The Federal Reserve may have to push the unemployment rate beyond the point that it starts generating inflation if it wants to heal underlying labor-market weakness, according to a paper written by two economists working at the International Monetary Fund, reports WSJ.
This is the kind of thinking you get if you do not understand basic supply and demand.
Markets clear, including jobs markets, no inflation necessary, as I said in my speech at the New York Fed:
I scratch my head that somehow most of you on some academic level believe in the theory of supply and demand and how market setting prices result, but yet you deny them in your macro thinking about the economy.[...]The paper’s authors are Christopher Erceg and Andrew Levin, Fed board economists on leave to work at the IMF.
I ask you, with presidents actively conducting policies that attempt to defy supply and demand and prop up wages, are you really surprised that wages were sticky downward during the Great Depression?
In present day America, the government focus has changed a bit. In the new focus, the government attempts much more to prop up the unemployed by extended payments for not working. Is it really a surprise that unemployment is so high when you pay people not to work.? The 2010 Nobel Prize was awarded to economists for their studies which showed that, and I quote from the Nobel press release announcing the award:
One conclusion is that more generous unemployment benefits give rise to higher unemployment and longer search times.
Don’t you think it would make more sense to stop these policies which are a direct factor in causing unemployment, than to add to the mess and devalue the currency by printing more money?
I scratch my head that somehow your conclusions about unemployment are so different than mine and that you call for the printing of money to boost “demand”. A call, I add, that since the founding of the Federal Reserve has resulted in an increase of the money supply by 12,230%.
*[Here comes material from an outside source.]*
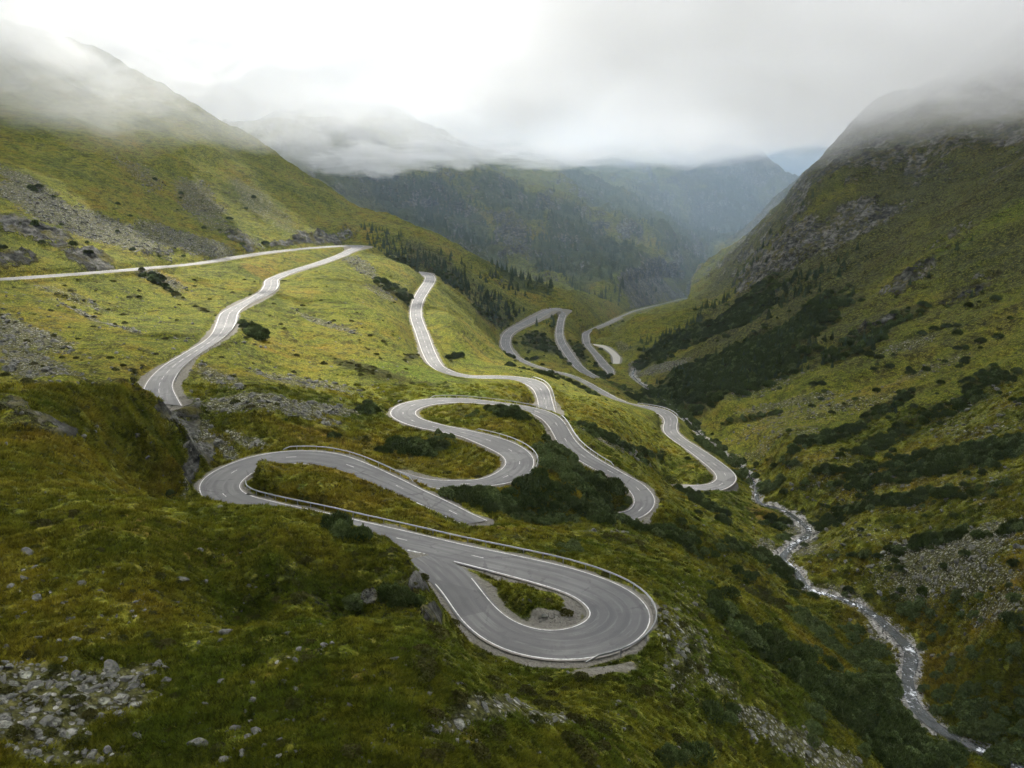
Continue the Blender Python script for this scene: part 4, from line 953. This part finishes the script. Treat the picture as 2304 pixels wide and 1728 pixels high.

WSJ in their report on the paper completely buys into this Keynesian notion of a trade off between price inflation and unemployment:
While there’s no precise estimate for what the natural rate is, economists generally believe that there’s a level for the jobless rate that once crossed will cause inflation to rise.Well, I guess it depends how you define general. Here's Murray Rothbard, writing in April 1984, not exactly buying into the notion:
Every time someone calls for the government to abandon its inflationary policies, establishment economists and politicians warn that the result can only be severe unemployment. We are trapped, therefore, into playing off inflation against high unemployment, and become persuaded that we must therefore accept some of both.
This doctrine is the fallback position for Keynesians. Originally, the Keynesians promised us that by manipulating and fine-tuning deficits and government spending, they could and would bring us permanent prosperity and full employment without inflation. Then, when inflation became chronic and ever-greater, they changed their tune to warn of the alleged tradeoff, so as to weaken any possible pressure upon the government to stop its inflationary creation of new money.
The tradeoff doctrine is based on the alleged "Phillips curve," a curve invented many years ago by the British economist A.W. Phillips. Phillips correlated wage rate increases with unemployment, and claimed that the two move inversely: the higher the increases in wage rates, the lower the unemployment. On its face, this is a peculiar doctrine, since it flies in the face of logical, commonsense theory. Theory tells us that the higher the wage rates, the greater the unemployment, and vice versa. If everyone went to their employer tomorrow and insisted on double or triple the wage rate, many of us would be promptly out of a job. Yet this bizarre finding was accepted as gospel by the Keynesian economic establishment.
By now, it should be clear that this statistical finding violates the facts as well as logical theory. For during the 1950s, inflation was only about one to two percent per year, and unemployment hovered around three or four percent, whereas later unemployment ranged between eight and 11%, and inflation between five and 13 %. In the last two or three decades, in short, both inflation and unemployment have increased sharply and severely. If anything, we have had a reverse Phillips curve. There has been anything but an inflation- unemployment tradeoff.
But ideologues seldom give way to the facts, even as they continually claim to "test" their theories by Facts. To save the concept, they have simply concluded that the Phillips curve still remains as an inflation-unemployment tradeoff, except that the curve has unaccountably "shifted" to a new set of alleged tradeoffs. On this sort of mind-set, of course, no one could ever refute any theory.